To arm new recruits, ultras out to snatch weapons, Two gun snatching bids foiled

When a group of four militants barged into the house of the state’s Advocate General, Jehangir Iqbal Ganai, they were focused on what to do: snatch weapons and escape.
The incident took place last night in south Kashmir’s Anantnag district and is the latest in a series of attempts to steal weapons from the police to fill the militant armoury.
In search of weapons for the new recruits, the militants are making attempts to steal rifles from policemen stationed for guard duty at shrines and residences of protected persons across the Kashmir valley.
The militants targeted the outhouse serving as a residence for the two policemen guarding the Advocate General’s roadside home in Anantnag’s Mattan township. “It happened around 8:10 in the evening when four militants came inside and entered the outhouse. The two policemen there were beaten up,” Ganai told Kashmir Post.
The attempt to snatch of rifles from the Advocate General’s house is the latest by militants in the region as they have intensified the search for weapons to arm the new recruits.
In the past two months, militants have made repeated attempts across the Kashmir valley to snatch rifles from the policemen guarding protected persons, shrines and government offices. Nine rifles were snatched by militants in April and May from policemen at three locations in Srinagar district. The Advocate General said the intention of militants was to steal weapons from the policemen. “They were asking the policemen for weapons. My mother was at the house and militants also asked her about the location of weapons,” said Ganai, who was appointed as the state’s Advocate General in June 2015.
Ganai said the militants searched for the weapons for almost 30 minutes before escaping from the scene. “They did not inquire about anything else. They had snatched the mobile phones of family members and policemen, but later gave them back,” he said. The militants have resorted to snatching of weapons from policemen as the increased vigil and upgraded security along the Line of Control has starved Kashmir’s insurgency of a free flow of weapons.

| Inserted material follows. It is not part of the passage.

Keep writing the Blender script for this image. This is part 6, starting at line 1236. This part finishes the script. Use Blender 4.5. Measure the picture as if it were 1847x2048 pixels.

One of the earliest incidents of weapon-snatching took place in Pulwama and Shopian districts of south Kashmir in May 2012 when militants overpowered policemen guarding two villages inhabited by minority communities, and escaped with six rifles, eight magazines and a communication device. The biggest loot of weapons took place in July 2016, days after the killing of Hizbul Mujahideen militant Burhan Wani, when protesters attacked a police station in south Kashmir’s Kulgam district and stole 23 assault and self-loading rifles and hundreds of rounds of ammunition. In the three years between 2015 and 2017, 159 weapons were looted from installations and personnel of security forces, of which 76 weapons were later recovered. The weapons snatched include 35 AK rifles, 44 INSAS rifles, 43 self-loading rifles, one light machine gun, five .303 rifles, one gas gun, 12 pistols, one pica gun, two UMG guns and one AR-41 rifle. As the militants are resorting to frequent attempts to snatch weapons, the police last month issued an advisory to its personnel to avoid using smartphones during duty hours. It also directed the sentries to wear bulletproof gear and chain their weapons with their belts to prevent snatching of weapons.